Which brings me to my last point. If laughs were leaden this year, silence was golden. Some of the finest performances were mute, or nearly so. Jean Dujardin and Bérénice Bejo were speechless in Hazanavicius's salute to the pre-talkie era, as was Max von Sydow in Extremely Loud; and Michael Fassbender in Shame spent long sequences sans dialogue. In each case, the absence (loss) of words obliged the performers, and us, to rediscover the sheer communicative power of the human face and, thus, the essence of screen acting – wait for your close-up, act with your eyes.

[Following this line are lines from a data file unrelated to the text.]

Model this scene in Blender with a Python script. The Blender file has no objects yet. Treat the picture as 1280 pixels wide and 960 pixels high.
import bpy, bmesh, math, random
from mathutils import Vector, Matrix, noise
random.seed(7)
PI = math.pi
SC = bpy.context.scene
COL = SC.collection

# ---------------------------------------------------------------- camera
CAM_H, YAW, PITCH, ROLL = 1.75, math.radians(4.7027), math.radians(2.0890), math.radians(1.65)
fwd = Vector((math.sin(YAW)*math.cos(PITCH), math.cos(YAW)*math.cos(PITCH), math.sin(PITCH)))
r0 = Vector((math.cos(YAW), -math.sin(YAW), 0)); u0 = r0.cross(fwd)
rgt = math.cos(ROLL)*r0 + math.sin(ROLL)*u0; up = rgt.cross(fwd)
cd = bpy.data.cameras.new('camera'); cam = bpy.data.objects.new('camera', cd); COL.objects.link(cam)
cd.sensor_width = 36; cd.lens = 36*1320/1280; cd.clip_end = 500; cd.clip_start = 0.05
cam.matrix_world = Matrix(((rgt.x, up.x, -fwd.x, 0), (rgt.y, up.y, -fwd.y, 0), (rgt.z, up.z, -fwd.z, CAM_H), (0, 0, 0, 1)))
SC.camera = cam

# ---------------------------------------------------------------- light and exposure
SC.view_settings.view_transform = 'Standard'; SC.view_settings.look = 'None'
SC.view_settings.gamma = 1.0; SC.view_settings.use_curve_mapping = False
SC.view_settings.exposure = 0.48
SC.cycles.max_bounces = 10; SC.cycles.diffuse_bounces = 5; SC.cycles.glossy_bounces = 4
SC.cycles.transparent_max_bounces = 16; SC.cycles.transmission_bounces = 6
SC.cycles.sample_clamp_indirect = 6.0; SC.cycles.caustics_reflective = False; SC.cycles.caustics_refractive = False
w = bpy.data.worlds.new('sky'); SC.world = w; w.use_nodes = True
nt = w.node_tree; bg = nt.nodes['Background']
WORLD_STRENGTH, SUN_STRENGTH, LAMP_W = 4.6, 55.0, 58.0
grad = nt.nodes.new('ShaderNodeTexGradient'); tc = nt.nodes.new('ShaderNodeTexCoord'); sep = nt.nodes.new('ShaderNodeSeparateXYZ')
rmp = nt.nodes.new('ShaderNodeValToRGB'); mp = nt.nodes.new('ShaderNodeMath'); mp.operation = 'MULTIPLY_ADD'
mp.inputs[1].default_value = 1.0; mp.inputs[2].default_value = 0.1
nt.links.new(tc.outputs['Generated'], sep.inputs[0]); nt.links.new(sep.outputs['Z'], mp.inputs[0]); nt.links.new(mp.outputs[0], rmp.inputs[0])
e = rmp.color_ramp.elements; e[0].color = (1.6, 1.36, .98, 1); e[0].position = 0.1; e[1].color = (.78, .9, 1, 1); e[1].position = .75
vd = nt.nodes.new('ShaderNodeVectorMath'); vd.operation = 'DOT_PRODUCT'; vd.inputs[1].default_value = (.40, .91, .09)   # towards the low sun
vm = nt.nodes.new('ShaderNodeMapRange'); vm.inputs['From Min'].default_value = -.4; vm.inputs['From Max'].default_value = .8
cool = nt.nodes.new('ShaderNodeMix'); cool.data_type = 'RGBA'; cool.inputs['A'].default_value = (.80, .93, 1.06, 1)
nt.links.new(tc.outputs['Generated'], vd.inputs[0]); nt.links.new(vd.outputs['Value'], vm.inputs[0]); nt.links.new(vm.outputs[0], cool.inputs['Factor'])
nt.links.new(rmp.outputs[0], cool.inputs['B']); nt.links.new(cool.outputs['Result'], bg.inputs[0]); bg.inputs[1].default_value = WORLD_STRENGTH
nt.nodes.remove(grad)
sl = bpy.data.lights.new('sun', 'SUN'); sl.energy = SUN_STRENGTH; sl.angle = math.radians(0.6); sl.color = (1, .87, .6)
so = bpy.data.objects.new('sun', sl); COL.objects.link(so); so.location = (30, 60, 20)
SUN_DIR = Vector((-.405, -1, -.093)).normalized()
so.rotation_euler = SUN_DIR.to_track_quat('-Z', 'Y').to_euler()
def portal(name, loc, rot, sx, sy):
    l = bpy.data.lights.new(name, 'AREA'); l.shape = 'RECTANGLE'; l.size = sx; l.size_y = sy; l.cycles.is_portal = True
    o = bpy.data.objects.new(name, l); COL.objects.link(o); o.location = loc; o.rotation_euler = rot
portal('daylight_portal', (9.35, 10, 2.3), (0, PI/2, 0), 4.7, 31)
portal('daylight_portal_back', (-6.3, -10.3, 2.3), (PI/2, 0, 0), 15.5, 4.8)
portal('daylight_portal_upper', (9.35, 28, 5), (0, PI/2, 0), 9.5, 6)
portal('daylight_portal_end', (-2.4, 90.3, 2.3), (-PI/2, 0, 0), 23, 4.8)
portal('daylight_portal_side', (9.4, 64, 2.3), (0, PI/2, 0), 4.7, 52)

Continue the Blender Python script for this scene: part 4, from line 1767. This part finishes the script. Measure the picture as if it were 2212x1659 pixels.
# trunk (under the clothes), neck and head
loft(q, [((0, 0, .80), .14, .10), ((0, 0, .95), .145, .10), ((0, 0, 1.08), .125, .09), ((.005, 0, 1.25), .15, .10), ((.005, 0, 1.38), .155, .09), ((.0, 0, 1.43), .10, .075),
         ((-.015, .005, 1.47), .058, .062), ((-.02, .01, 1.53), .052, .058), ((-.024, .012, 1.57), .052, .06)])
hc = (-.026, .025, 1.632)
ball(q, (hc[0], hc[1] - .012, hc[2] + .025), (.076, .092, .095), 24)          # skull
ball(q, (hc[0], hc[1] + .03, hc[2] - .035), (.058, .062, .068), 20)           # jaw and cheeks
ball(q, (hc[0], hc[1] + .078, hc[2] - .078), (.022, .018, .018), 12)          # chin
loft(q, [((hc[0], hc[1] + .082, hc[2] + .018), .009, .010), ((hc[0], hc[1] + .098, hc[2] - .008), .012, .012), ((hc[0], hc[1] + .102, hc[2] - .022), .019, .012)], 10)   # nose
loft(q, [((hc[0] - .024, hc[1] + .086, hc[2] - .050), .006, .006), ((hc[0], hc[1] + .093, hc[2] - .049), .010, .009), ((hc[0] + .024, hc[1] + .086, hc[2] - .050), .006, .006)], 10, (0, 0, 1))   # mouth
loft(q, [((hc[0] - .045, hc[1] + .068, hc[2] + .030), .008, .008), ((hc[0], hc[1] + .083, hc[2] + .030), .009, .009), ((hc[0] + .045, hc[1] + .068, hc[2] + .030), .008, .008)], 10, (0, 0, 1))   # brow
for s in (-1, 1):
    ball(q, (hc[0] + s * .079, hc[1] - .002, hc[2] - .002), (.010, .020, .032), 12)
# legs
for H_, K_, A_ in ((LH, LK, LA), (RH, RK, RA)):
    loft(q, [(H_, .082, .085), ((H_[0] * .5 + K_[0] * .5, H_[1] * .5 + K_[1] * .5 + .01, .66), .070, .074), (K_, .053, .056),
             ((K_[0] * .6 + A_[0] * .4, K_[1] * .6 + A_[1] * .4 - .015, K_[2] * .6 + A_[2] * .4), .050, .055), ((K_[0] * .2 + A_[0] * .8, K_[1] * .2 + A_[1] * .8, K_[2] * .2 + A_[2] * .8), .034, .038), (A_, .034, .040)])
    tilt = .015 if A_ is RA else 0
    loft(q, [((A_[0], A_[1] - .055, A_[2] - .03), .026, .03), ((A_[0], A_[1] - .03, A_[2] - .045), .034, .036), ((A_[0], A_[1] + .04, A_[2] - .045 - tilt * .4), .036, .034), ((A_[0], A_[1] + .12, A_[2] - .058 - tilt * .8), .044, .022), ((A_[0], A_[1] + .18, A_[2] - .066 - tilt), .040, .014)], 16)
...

Yes, many of the year's best moments were quiet. But that doesn't mean it was a quiet year – in every medium, not just film, these are clamorous times, confusing times. Maybe that's why the conceit of Limitless struck such a chord: A magic pill that releases your brain's full potential, making it easy to find sense in the nonsensical, to carve order from chaos, perhaps even to look into a rear-view mirror and see all with dazzling clarity.